Using tools such as video, installation, sculpture, and drawing, Clara Ianni (São Paulo, 1987) examines how historical and political narratives are constructed from a contemporary perspective.
In the video installation Openings (2022), Ianni brings together animations produced by the Walt Disney Studios for the openings of documentaries about Latin America, made from 1941 to 1949, by the Office of the Coordinator of Inter-American Affairs. Created by the United States government, this agency aimed to promote inter-American cooperation within the context of the so-called “Good Neighbor Policy” to expand political, cultural, and economic relations and stop the influence of Italy and Germany in the region.
Although the documentaries’ openings and titles emphasize a discourse of Pan-American solidarity—as in Gracias Amigos, Pan-American Bazaar, and Roads to the South—they also show Latin American countries as suppliers of cheap labor, raw materials, and consumer markets. Brazilian Quartz Goes to War, for instance, highlights the strategic significance of this Brazilian crystal for military equipment in the Second World War (1939-1945). Other films cover different countries in the region: Young Uruguay, This Is… Ecuador, The Incas: Ancients of the Andes, and Monuments of Ancient Mexico. Combining entertainment and didacticism, these documentaries disseminate an image of Latin America as culturally close but economically subordinate.
Almost a century later, Latin America continues to be the subject of US imperialist attacks, employing cultural strategies for political and economic purposes. Ianni puts us in touch with the past, but in a way that is totally grounded in the present. With her collage of titles and openings projected on a support similar to a billboard, the artist highlights the propaganda nature of these documentaries, revealing the visual and discursive patterns that uphold such representations.

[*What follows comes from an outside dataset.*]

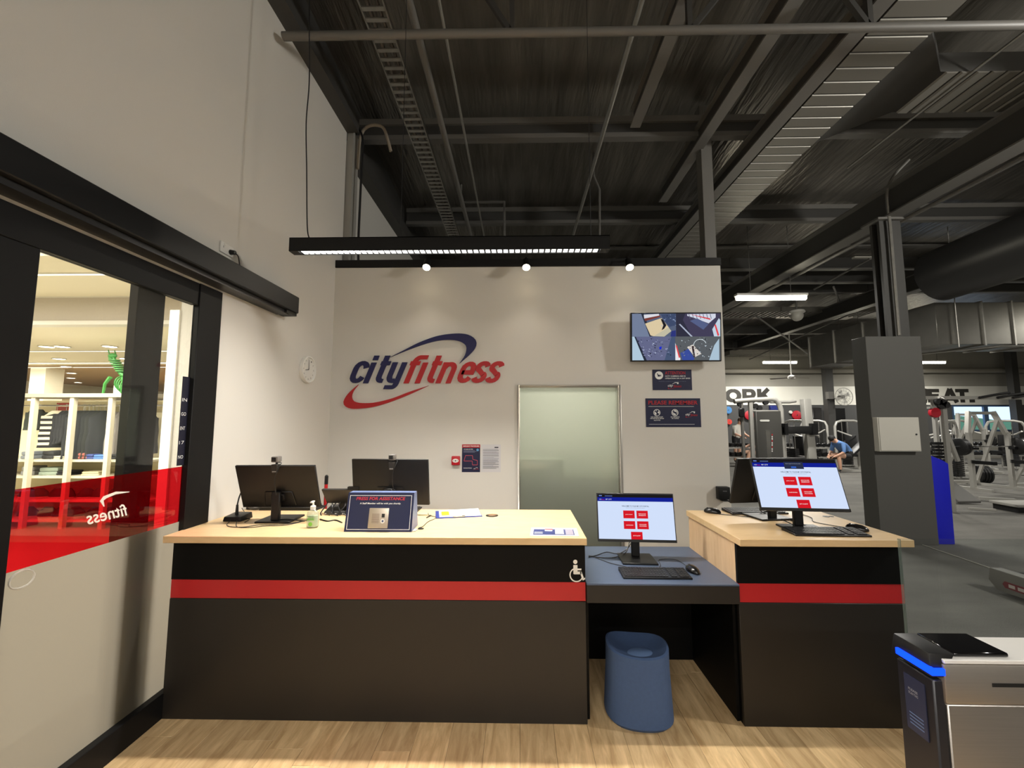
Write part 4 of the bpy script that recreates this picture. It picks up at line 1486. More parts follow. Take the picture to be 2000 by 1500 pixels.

Video Room: Clara Ianni is curated by Daniela Rodrigues, Supervisor of Mediation and Public Programs, MASP. The exhibition is part of the year devoted to Latin American Histories, which also includes solo shows by Carolina Caycedo, Claudia Alarcón & Silät, Coletivo Acciones de Arte, Damián Ortega, Jesús Soto, La Chola Poblete, Manuel Herreros de Lemos and Mateo Manaure Arilla, Pablo Delano, Rosa Elena Curruchich, Sandra Gamarra Heshiki, Santiago Yahuarcani, and Sol Calero, in addition to the collective exhibition Latin American Histories, as well as shows in the Video Room by Claudia Martínez Garay, Edgar Calel, Oscar Muñoz, and Regina José Galindo.